Wikimedia Commons / Pinakpani

 
Standing in the crowded courtyard before the shrine, and feeling the flower petals fall like benediction on your head, you marvel at this remarkable spectacle of India’s multicultural ethos, the so-called Ganga-Jamuni tehzeeb that melds Hindu and Muslim traditions into one syncretic whole. Standing here is to understand that the old school-textbook maxim of India’s “unity in diversity” is not an empty phrase; it is to understand that our shared cultural identity is open and porous and is as vibrant as our individual religious identities; and it is to understand that the essential inclusiveness of our culture continues to manifest itself in heartening ways.

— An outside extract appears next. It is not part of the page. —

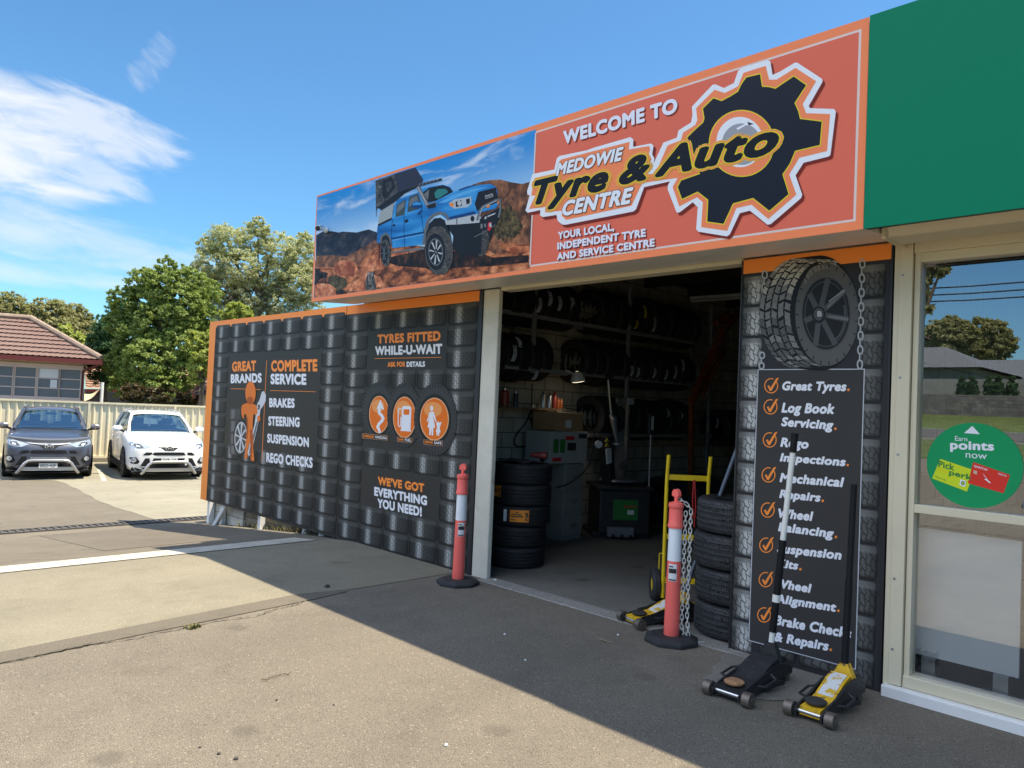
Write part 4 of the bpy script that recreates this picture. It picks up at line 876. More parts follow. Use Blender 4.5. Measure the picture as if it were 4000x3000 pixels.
art(mb, Z9, [(760, 1563), (782, 1570), (778, 1590), (757, 1582)], GY, 3.4, 6); art(mb, Z9, [(683, 1618), (716, 1626), (708, 1662), (675, 1652)], GY, 3.4, 1); art(mb, Z9, ell(696, 1640, 11, 12), GY, 4, 4); art(mb, Z9, ell(696, 1640, 5, 6), GY, 4.4, 5)
text(mb, Z9, 'bp', (710, 1628), (716, 1630), (710, 1634), GY, 4.4, 4, .0); text(mb, Z9, 'Rewards', (535, 1595), (595, 1618), (535, 1605), GY, 3.2, 4, .0)
mb.build('printed_disc', SMt, st)
# ================================================================= OBJECTS AT THE DOOR
M_BOLL = mat('bollard_plastic', (.92, .15, .12), .45, var=.06, vscale=4, spec=.4, dirt=((.6, .08, .06), 6, .6, .85))
M_REFL = mat('reflective_band', (.78, .80, .82), .35, var=.05)
M_RUB = mat('black_rubber', (.022, .022, .024), .75, var=.25, vscale=14, bump=.25, bscale=70)
M_STICK = mat('sticker_white', (.7, .7, .7), .5); M_INK = mat('ink', (.02, .02, .02), .6)
bol = thing('bollard', 'red bollard with white band standing before the tyre print panel', 'bollard', (-5.60, -.35, 0))
def oct_base(mb, R, z0, z1, ins):
    for (r, za, zb, r2) in ((R, z0, z1*.55, R), (R, z1*.55, z1, R-ins)):
        p0 = [(r*math.cos(math.radians(45*k+22)), r*math.sin(math.radians(45*k+22)), za) for k in range(8)]; p1 = [(r2*math.cos(math.radians(45*k+22)), r2*math.sin(math.radians(45*k+22)), zb) for k in range(8)]
        mb.add(p0+p1, [(k, (k+1) % 8, 8+(k+1) % 8, 8+k) for k in range(8)]+[tuple(range(8))[::-1], tuple(range(8, 16))])
mb = MB(); oct_base(mb, .215, 0, .052, .05); mb.build('base', M_RUB, bol, local=True, bevel=.006)
mb = MB(); mb.lathe([(.056, .045), (.060, .06), (.0585, .13), (.052, .62)], 28); mb.build('post', M_BOLL, bol, smooth=True, local=True)
mb = MB(); mb.lathe([(.0525, .62), (.0495, .87)], 28); mb.build('reflective_band', M_REFL, bol, smooth=True, local=True)
mb = MB(); mb.lathe([(.050, .87), (.058, .872), (.061, .885), (.057, .90), (.054, .905), (.052, 1.02), (.057, 1.026), (.059, 1.045), (.056, 1.062), (.02, 1.072), (.0, 1.074)], 28)
cap = mb.build('cap', M_BOLL, bol, smooth=True, local=True)
mb = MB(); mb.cyl((0, 0, 1.07), (0, 0, 1.12), .016, n=14)
T = [( .036*math.cos(a), .0, 1.135+.034*math.sin(a)) for a in np.linspace(0, math.pi, 10)]+[(-.036, 0, 1.118), (-.024, 0, 1.112), (.024, 0, 1.112), (.036, 0, 1.118)]
mb.prism([(p[0], -.013, p[2]) for p in T], (0, .026, 0)); mb.build('hook', M_BOLL, cap, local=True, bevel=.005)
mb = MB(); r_ = .0572
def wrap(mb, a0, a1, z0, z1, mi, r=r_):
    n = 6; P = [[(r*math.cos(a), r*math.sin(a), z) for z in (z0, z1)] for a in np.linspace(a0, a1, n)]; mb.grid(P, mi)
A0 = math.radians(-85); A1 = math.radians(-20)
wrap(mb, A0, A1, .47, .60, 0); wrap(mb, A0+.06, A1-.06, .53, .565, 1, r_+.0008); wrap(mb, A0+.06, A1-.06, .475, .485, 1, r_+.0008); wrap(mb, A0+.06, A1-.5, .575, .585, 1, r_+.0008)
mb.build('sticker', [M_STICK, M_INK], bol, local=True)
bol.rotation_euler = (0, 0, .35)
b2 = dup(bol, (-3.255, -.20, 0), -.25, 'red bollard with a plastic chain hanging beside the yellow hand truck')
for o in (bol, b2): o['group'] = 'red bollards in front of the workshop'
# plastic chain hanging from the right bollard
ch = MB(); bp_ = Vector((-3.255, -.20, 0)); side = Vector((.72, .69, 0))
def link(mb, c, d, wdir, L=.046, Wd=.023, r=.0042):
    d = Vector(d).normalized(); wdir = Vector(wdir); wdir = (wdir-d*wdir.dot(d)).normalized()
    pts = []
    for a in np.linspace(0, 2*math.pi, 15)[:-1]:
        x = math.cos(a); y = math.sin(a); pts.append(Vector(c)+d*(L/2-Wd/2)*(1 if x > 0 else -1)*(abs(x) > .2)+d*(Wd/2*x)+wdir*(Wd/2*y))
    mb.tube(pts, r, 6, closed=True)
def chain_path(mb, P, step=.036, w=Vector((.7, .7, 0))):
    P = [Vector(p) for p in P]; k = 0; acc = 0
    out = []
    for a, b in zip(P[:-1], P[1:]):
        L = (b-a).length; t = acc
        while t < L: out.append((a+(b-a)*(t/L), (b-a).normalized())); t += step
        acc = t-L
    for i, (c, d) in enumerate(out):
        link(mb, c, d, w if i % 2 == 0 else d.cross(w))
s1 = bp_+side*.075; s2 = bp_+side*.115; dn = Vector((0, 0, 1))
chain_path(ch, [bp_+side*.02+dn*1.09, bp_+side*.06+dn*1.075, s2+dn*1.02, s2+dn*.2, s2+Vector((.02, 0, .02)), s2+side*.1+Vector((.0, -.02, .006)), s2+side*.13+Vector((0, 0, .006))])
chain_path(ch, [s1+dn*.98, s1+dn*.5, s1+dn*.12, s1+side*.04+Vector((0, 0, .015)), s1+side*.1+Vector((0, -.03, .006))])
tag(ch.build('plastic_chain', mat('chain_plastic', (.68, .66, .60), .5), smooth=True), 'white plastic link chain hanging down the right hand bollard', 'chain')

# ---- trolley jacks (local: front wheels towards -Y, rear +Y)
M_JY = mat('jack_yellow', (.72, .42, .02), .45, var=.2, vscale=9, dirt=((.09, .06, .025), 18, .5, .68)); M_JB = mat('jack_black', (.025, .025, .027), .5, .2, var=.4, vscale=12, dirt=((.12, .10, .08), 20, .6, .8))
M_WHL = mat('jack_wheel_iron', (.17, .14, .115), .5, .6, var=.3, vscale=16); M_RUST = mat('rusty_saddle', (.33, .17, .08), .85, var=.4, vscale=30); M_CHR = mat('bright_rod', (.6, .6, .58), .25, .9)
M_GRIP = mat('black_grip', (.006, .006, .007), .6, spec=.25); M_HWHITE = mat('white_handle', (.74, .72, .66), .4, var=.05, dirt=((.3, .27, .22), 24, .68, .8)); M_LABEL = mat('worn_label', (.62, .62, .58), .6, dirt=((.6, .36, .03), 18, .52, .56))
def jack(label, loc, arm_m, frame_m, W, Lf, pump, handle, hm, saddle_m, rotz=0.0, label_worn=True, wide=False):
    t = thing('trolley_jack', label, 'trolley jack', loc, rotz, 'trolley jacks by the workshop door'); h = W/2
    for s_ in (-1, 1):
        mb = MB(); mb.cyl((s_*(h+.0), 0, .045), (s_*(h+.052), 0, .045), .045, n=22); mb.cyl((s_*(h+.052), 0, .045), (s_*(h+.056), 0, .045), .02, n=12); mb.build('front_wheel', M_WHL, t, smooth=True, local=True, bevel=.004)
        mb = MB(); mb.tube([(s_*(h-.045), Lf, .055), (s_*(h-.045), Lf, .03)], .012, 8); mb.cyl((s_*(h-.06), Lf+.02, .03), (s_*(h-.028), Lf+.02, .03), .03, n=18); mb.build('rear_castor', M_WHL, t, smooth=True, local=True)
    mb = MB()
    for s_ in (-1, 1):       # side plates
        z = (lambda y: .05)
        prof = [(-.03, .02), (.05, .012), (Lf*.5, .05), (Lf+.05, .055), (Lf+.06, .10), (Lf*.82, .17 if not wide else .15), (Lf*.6, .155 if not wide else .14), (Lf*.3, .11), (.04, .085), (-.035, .06)]
        x = s_*(h-.018)
        mb.prism([(x-.006, a, b) for a, b in prof], (.012, 0, 0))
    mb.cyl((-h, 0, .045), (h, 0, .045), .011, n=10)
    mb.box(-h+.03, h-.03, Lf*.72, Lf+.03, .05, .12)
    mb.build('frame', frame_m, t, local=True, bevel=.003)
    mb = MB(); mb.cyl((-h+.01, 0.0, .047), (h-.01, 0, .047), .0125, n=12); mb.build('axle_rod', M_CHR, t, smooth=True, local=True)
    mb = MB(); aw = h-.035 if not wide else h-.022
    top = [(-.005, .075), (.10, .085), (Lf*.35, .10), (Lf*.62, .165), (Lf*.78, .185)]
    P = [[(x, y, z) for y, z in top] for x in (-aw, -aw*.33, aw*.33, aw)]; mb.grid(P)
    mb.add([(-aw, -.005, .075), (aw, -.005, .075), (aw, -.005, .028), (-aw, -.005, .028)], [(0, 1, 2, 3)])
    for s_ in (-1, 1):
        P = [[(s_*aw, y, z) for y, z in top], [(s_*aw, y, z-.055) for y, z in top]]; mb.grid(P)
    arm = mb.build('lift_arm', arm_m, t, local=True)
    if label_worn:
        mb = MB(); lt_ = [(Lf*.36, .1045), (Lf*.62, .169), (Lf*.76, .186)]; mb.grid([[(x, y, z) for y, z in lt_] for x in (-aw*.75, aw*.75)]); mb.build('worn_label', M_LABEL, arm, local=True)
    mb = MB(); mb.lathe([(0, .088), (.055, .088), (.062, .096), (.062, .104), (.05, .112), (0, .108)], 28, Matrix.Translation((0, .075, .0))); mb.build('saddle', saddle_m, t, smooth=True, local=True)
    mb = MB(); mb.cyl((0, Lf*.62, .10), (0, Lf+.0, .12), .045, n=16); mb.cyl((-.05, Lf+.01, .11), (.05, Lf+.01, .11), .05, n=16); mb.bar((h-.01, Lf*.45, .05), (h+.03, Lf*.75, .05), .012, .03); mb.build('pump', M_JB, t, smooth=True, local=True)
    for s_ in (-1, 1):
        mb = MB(); mb.tube([(s_*h, Lf*.28, .08), (s_*(h+.045), Lf*.30, .085), (s_*(h+.045), Lf*.52, .10), (s_*h, Lf*.55, .115)], .008, 8); mb.build('carry_handle', M_JB, t, smooth=True, local=True)
    # handle socket + handle
    p0 = Vector((0, Lf*.86, .13)); p1 = Vector(handle[0]); d = (p1-p0); 
    mb = MB(); q = p0+d*.085
    a = Vector((1, 0, 0)); n = d.normalized()
    c = [p0-a*(h*.8), p0+a*(h*.8), q+a*.024, q-a*.024]; e = a.cross(n)*.05
    mb.prism([p+e*.5 for p in c], -e); mb.build('handle_socket', pump, t, local=True, bevel=.004)
    for nm, f0, f1, r, m in handle[1]:
        mb = MB(); mb.cyl(p0+d*f0, p0+d*f1, r, n=16); mb.build(nm, m, t, smooth=True, local=True)
    return t
jack('black trolley jack with rusty round saddle and long white handle against the pillar', (-2.355, -.945, 0), M_JB, M_JB, .215, .62, M_JB, ((.085, .62, 1.655), (('handle', .04, .13, .0185, M_HWHITE), ('grip_sleeve', .13, .26, .024, M_GRIP), ('tape_band', .26, .292, .026, M_HWHITE), ('grip_sleeve', .292, .53, .024, M_GRIP), ('handle', .53, .915, .0185, M_HWHITE), ('end_grip', .915, 1.0, .023, M_GRIP))), M_GRIP, M_RUST, label_worn=False, wide=True)
jack('yellow trolley jack with a torn label and black handle, nearest the shop window', (-1.885, -.845, 0), M_JY, M_JB, .19, .56, M_JY, ((-.03, .63, 1.345), (('handle', .05, .5, .0225, M_GRIP), ('handle_extension', .5, 1.0, .0195, M_GRIP))), M_GRIP, mat('black_saddle', (.03, .028, .027), .7, var=.3))
jack('low yellow trolley jack half hidden behind the bollard with the chain', (-3.70, -.11, 0), M_JY, M_JB, .21, .56, M_JY, ((.22, .86, 1.50), (('handle', .05, .75, .018, mat('blue_grey_handle', (.13, .15, .19), .4, .4)), ('end_grip', .75, 1.0, .019, mat('blue_grey_handle', (0, 0, 0))))), M_GRIP, mat('black_saddle', (0, 0, 0)), rotz=-.35)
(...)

The history of India is alight with this cultural give and take — the motifs of bell and chain and elephant heads sculpted by Hindu artisans into Islamic architecture, Hindu craftsmen creating Muharram tazias and Muslim carpet makers threading the forms of Hindu gods and goddesses into their weaves… Indeed, from the clothes we wear to the foods we eat to the language we speak, everything bears the stamp of our interlinked traditions.

This is what makes the divisiveness of our times so monstrous and tragic. The othering of communities is not unprecedented in this country. But in earlier, unenlightened times, there were men like Sant Kabir to shine the light. A major figure of the Bhakti movement, Kabir said, “Koi jape Rahim, Rahim/Koi jape Ram/Das Kabir hai prem pujari/Dono ko parnam (Some worship Rahim/Some worship Ram/Kabir worships love/And respects them both).” In another age, a Mohandas Karamchand Gandhi was martyred because he would not favour one over the other.

Sadly, there is no messiah of tolerance today who speaks the language of universal love. No compelling voice has emerged to lead us out of the recreated narrative of hate. At the Nizamuddin dargah one hears murmurs that the Basant Panchami celebrations have become much less exuberant in the last few years since religious polarisation has alienated many. What a pity it will be if long-held traditions of inter-faith harmony wither away because brute majoritarianism seems to have become the order of the day.